Harvdog wrote:Terry in Crapchester wrote:
Any system that proports to crown a national champion, but which systematically disqualifies ND because ND is an independent, will never be accepted by college football's fanbase. Sorry you don't like that, but that's the way it is.
This is why we need a playoff.
Agreed. And to be honest, given that ND wants to remain independent, and the overwhelming majority of its fanbase wants to remain independent (especially the overwhelming majority of alumni, overwhelming majority of heavy donors and overwhelming majority of the most vocal section of its fanbase), I can't for the life of me figure out why we're not leading the drumbeat for a playoff.
A playoff renders conference affiliation moot. Strength of schedule is more important than conference affiliation in that circumstance, and only the most biased of ND haters would argue that ND's strength of schedule as an independent is inadequate.
Qbert wrote:why Homer Dame isn't in the Big 10whatever is only because Homer Dame NOW pulls a TV Contract; after years of denial of being Northwestern's replacement.
Years of denial of being Northwestern's replacement? You really don't know much about ND's history with the Big Ten, do you?
Fact: ND applied for membership in the Big Ten's predecessor conference in the 1920's and was turned down. The reason? They didn't want a Catholic school as a member of their conference. And at the time, that was pretty much ND's entire
raison d'etre: they weren't yet recognized as a premier academic university, and much of ND's football lore had not yet been written.
As a result, ND basically thumbed its nose at the Big Ten, and decided to build a football powerhouse within the footprint of the Big Ten as an independent. To borrow an overworked cliche from another forum, mission accomplished. Now, of course, the shoe is on the other foot -- the Big Ten wants ND but ND isn't interested in the Big Ten. Seems to me to be a bit of poetic justice, although that's just mho.

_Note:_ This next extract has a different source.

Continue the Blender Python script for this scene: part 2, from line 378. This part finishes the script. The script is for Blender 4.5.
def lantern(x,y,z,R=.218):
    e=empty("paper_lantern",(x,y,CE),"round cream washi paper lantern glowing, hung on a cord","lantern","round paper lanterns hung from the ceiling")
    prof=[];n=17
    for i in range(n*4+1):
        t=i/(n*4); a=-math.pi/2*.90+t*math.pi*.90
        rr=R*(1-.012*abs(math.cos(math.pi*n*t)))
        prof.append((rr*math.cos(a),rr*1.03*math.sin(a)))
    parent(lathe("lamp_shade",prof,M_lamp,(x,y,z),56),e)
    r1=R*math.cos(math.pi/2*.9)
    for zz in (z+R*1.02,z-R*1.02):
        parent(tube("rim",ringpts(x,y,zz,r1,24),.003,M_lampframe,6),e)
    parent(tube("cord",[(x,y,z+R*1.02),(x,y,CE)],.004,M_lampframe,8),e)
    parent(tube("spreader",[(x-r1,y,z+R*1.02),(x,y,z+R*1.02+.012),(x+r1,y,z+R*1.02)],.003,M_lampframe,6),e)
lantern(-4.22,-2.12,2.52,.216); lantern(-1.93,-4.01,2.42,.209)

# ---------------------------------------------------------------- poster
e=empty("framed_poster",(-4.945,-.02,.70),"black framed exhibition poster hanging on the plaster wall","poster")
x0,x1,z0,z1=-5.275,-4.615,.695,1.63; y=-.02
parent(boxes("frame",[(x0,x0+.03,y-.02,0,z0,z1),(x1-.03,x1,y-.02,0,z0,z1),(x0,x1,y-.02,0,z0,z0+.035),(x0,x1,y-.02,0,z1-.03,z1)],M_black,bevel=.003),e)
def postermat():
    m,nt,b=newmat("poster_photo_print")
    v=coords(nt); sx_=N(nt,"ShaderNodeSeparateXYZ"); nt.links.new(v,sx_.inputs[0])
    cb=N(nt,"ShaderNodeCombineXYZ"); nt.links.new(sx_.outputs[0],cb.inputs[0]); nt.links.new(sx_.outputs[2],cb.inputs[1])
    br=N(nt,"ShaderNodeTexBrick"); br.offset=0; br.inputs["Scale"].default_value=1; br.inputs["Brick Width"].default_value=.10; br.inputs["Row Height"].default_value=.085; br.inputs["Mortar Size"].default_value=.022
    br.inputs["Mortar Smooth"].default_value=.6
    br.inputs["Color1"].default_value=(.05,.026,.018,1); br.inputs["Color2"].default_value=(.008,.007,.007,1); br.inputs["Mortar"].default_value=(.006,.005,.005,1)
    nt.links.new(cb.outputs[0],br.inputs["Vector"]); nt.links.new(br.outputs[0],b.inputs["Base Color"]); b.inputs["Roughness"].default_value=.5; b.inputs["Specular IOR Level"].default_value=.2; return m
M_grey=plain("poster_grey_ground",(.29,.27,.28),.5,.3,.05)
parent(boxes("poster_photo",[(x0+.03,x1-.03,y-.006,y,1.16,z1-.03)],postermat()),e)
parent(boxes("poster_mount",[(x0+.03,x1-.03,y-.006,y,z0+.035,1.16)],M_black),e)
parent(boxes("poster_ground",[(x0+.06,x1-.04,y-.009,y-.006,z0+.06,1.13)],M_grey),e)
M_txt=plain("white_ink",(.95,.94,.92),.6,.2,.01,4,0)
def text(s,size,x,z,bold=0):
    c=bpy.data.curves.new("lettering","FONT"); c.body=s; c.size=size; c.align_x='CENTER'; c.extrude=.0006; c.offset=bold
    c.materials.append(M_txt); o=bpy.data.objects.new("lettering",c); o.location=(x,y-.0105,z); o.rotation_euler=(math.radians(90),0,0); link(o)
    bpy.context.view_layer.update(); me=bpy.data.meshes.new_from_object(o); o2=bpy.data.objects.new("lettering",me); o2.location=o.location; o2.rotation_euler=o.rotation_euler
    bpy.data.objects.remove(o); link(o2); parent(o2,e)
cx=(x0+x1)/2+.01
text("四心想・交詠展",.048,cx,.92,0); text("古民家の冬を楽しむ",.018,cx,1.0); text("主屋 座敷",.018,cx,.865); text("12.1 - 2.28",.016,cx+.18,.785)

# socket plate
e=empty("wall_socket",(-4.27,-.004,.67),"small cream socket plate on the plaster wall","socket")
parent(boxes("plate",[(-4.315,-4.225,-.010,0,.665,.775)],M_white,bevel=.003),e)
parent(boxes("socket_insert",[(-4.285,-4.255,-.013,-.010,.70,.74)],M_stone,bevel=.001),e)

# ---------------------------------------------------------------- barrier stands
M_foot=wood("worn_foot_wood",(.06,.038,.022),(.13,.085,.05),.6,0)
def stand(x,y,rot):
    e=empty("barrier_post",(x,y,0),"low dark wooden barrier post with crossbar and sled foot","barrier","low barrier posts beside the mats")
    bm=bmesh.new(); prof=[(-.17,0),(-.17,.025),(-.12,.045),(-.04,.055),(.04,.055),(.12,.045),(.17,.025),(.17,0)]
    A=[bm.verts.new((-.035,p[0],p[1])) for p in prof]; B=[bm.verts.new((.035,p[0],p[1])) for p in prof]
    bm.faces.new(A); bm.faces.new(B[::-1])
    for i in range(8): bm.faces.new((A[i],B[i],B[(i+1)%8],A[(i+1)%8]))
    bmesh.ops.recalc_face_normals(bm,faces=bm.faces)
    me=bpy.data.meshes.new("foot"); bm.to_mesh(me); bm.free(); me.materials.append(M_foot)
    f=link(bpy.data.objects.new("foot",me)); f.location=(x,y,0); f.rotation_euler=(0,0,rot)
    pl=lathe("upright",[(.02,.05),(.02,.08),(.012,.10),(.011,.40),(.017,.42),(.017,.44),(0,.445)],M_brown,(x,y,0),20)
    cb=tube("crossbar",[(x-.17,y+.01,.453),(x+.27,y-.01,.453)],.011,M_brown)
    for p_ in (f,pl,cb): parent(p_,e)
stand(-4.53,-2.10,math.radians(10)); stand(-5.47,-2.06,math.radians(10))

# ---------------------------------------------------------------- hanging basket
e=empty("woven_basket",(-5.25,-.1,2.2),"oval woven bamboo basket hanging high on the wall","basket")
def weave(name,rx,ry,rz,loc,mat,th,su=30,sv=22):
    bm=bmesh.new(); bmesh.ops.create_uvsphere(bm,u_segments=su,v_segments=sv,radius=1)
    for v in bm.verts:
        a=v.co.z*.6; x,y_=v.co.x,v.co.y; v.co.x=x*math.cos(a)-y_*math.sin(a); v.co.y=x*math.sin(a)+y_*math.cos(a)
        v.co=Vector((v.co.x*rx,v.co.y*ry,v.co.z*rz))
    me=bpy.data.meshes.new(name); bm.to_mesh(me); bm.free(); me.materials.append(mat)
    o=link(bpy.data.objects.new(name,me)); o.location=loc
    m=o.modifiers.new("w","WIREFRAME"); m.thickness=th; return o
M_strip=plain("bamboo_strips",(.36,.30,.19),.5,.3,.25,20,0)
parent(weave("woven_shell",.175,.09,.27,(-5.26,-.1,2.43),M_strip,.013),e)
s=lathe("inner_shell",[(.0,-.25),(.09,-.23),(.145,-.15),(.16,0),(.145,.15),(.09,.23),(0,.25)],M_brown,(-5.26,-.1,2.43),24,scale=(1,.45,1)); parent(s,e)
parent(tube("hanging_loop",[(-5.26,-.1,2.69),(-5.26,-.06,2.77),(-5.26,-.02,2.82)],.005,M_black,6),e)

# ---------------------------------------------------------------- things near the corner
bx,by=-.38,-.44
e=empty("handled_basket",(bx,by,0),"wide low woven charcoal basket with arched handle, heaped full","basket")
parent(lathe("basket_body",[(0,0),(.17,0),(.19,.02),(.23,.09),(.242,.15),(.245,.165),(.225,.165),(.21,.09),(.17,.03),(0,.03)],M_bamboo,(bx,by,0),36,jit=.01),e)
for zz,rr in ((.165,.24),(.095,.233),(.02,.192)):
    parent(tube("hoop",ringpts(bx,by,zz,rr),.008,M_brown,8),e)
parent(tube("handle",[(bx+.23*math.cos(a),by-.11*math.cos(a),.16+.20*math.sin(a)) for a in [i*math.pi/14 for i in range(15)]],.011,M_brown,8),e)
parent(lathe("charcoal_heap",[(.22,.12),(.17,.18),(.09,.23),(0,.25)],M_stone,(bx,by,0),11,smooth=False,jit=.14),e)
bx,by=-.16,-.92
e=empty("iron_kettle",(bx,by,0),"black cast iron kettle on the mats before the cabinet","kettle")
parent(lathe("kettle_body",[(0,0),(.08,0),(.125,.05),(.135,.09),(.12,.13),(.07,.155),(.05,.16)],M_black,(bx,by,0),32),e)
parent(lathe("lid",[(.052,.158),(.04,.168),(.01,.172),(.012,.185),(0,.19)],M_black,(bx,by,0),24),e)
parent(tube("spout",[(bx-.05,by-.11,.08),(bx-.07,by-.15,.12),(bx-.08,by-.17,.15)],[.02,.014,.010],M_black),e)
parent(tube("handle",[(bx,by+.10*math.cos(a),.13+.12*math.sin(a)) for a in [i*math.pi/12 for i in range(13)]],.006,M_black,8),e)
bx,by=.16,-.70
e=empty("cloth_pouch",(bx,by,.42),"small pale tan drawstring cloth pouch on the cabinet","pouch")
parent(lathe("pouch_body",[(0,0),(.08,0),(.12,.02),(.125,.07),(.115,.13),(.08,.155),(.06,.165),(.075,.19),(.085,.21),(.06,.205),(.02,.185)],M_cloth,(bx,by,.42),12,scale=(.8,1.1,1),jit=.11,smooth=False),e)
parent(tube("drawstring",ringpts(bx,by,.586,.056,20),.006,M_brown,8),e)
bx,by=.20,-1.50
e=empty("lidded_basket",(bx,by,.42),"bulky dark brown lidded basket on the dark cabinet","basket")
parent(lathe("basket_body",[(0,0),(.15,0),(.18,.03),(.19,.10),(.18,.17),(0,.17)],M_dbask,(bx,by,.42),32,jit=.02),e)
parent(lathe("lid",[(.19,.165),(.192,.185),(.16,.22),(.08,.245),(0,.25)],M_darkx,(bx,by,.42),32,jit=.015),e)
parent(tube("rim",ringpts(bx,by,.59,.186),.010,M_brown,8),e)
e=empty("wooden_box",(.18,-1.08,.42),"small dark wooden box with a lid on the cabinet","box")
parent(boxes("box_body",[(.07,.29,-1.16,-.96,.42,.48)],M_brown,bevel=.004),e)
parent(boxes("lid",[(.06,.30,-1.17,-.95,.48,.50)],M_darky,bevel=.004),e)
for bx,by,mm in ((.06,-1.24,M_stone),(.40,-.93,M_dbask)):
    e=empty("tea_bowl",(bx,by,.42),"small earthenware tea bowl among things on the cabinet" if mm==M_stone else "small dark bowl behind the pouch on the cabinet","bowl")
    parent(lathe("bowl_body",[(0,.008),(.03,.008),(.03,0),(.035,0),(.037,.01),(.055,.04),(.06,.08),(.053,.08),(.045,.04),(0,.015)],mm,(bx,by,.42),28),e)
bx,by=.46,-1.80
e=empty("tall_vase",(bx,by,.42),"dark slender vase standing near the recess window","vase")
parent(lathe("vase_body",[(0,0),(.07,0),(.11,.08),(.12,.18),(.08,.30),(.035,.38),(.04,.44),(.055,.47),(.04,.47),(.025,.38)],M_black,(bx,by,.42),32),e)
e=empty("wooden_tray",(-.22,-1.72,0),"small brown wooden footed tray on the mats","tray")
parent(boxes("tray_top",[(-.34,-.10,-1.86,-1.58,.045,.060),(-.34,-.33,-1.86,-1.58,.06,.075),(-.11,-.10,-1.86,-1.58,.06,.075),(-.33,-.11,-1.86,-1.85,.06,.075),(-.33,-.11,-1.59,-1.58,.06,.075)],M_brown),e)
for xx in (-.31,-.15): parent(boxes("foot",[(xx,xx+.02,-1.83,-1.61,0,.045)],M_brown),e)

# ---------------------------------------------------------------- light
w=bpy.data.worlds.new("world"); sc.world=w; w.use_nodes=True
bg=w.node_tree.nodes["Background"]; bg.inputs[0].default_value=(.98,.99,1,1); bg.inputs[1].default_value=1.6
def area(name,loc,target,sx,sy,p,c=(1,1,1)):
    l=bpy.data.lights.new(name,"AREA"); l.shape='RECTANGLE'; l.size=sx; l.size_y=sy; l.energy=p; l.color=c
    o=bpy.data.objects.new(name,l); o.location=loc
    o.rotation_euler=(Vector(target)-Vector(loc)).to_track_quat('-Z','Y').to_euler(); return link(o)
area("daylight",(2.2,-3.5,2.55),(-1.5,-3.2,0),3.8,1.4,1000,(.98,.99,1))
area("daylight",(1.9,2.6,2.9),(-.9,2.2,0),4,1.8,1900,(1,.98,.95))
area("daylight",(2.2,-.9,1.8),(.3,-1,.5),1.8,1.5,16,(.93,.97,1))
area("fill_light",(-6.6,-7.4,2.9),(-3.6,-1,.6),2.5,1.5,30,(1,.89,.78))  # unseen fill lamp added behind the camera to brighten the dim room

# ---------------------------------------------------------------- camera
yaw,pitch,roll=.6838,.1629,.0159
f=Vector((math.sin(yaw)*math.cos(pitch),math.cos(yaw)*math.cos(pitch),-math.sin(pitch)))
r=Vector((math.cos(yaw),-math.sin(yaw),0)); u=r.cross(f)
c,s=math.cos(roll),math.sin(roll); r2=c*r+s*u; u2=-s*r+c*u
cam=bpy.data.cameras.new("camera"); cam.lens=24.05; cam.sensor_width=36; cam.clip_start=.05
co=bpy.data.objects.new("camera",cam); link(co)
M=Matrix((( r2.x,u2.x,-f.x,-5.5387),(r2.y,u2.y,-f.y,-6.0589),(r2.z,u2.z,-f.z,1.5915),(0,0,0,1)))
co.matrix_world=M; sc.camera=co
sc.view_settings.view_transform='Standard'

Here's another fact: ND actually came closer to joining the ACC in '03 than it
ever has to joining the Big Ten. This despite the fact that the ACC has no member schools within 600 miles of ND's campus, that ND has no natural rivalries within the ACC (Georgia Tech and Miami both were once annual/semi-annual rivalries, but both ended years ago), and that the ACC primarily services an area of the country where ND's fanbase is weakest (the South). Only the fact that the NCAA denied the ACC's request to hold a championship game with only 11 members, combined with the fact that the two sides couldn't agree on the timing of ND's entry into the conference, killed the deal (which turned out to be a blessing for ND, again imho).
Homer Dame should NOT get any special seeding; especially when you always play Navy at a neutral site.
It's been discussed in here before why we play Navy annually. Long story short, the answer is World War II. Colleges around the country took significant hits in enrollment during World War II, and all-male colleges, of which ND was one at the time, were particularly hard hit. The Navy established a sizeable NROTC Unit at Notre Dame, and as a result, Notre Dame was able to keep its doors open while a lot of colleges in otherwise similar circumstances had to close. As a result, Notre Dame plays Navy every year, as something of a debt of honor. I won't say that the series will never end, but if it does, it'll be on Navy's terms, not ND's.
As for the reason why Navy's "home" game is on a neutral field, the main reason is to accommodate ticket demand for ND's fanbase. In most years, Navy's "home" game is played somewhere in the northeast. The largest section of ND's fanbase actually resides in the northeast, so there's heavy ticket demand for this game from ND fans, and Michie Stadium just isn't big enough to accommodate that demand. Navy gets the home share of the gate for this game, so it's win-win.
INDEPENDENT Terry?
Nice STRENGTH of SCHEDULE!
Any unbiased (or even biased but realistic) person can see that Notre Dame's strength of schedule, even in a worst case scenario, is comparable to the median strength of schedule among teams in BCS conferences. In 2003, we had the toughest schedule in the country, beyond a doubt. Even last year, when our schedule took so much criticism, 6 of the 11 teams on the schedule were ranked in the Top 25 at one point or another during the season. Granted, a lot of teams on our schedule last year ended up having down seasons, by their own standards, but that wasn't foreseeable, and certainly it wasn't ND's fault.
If we joined the Big East, undoubtedly our strength of schedule would become weaker, not stronger.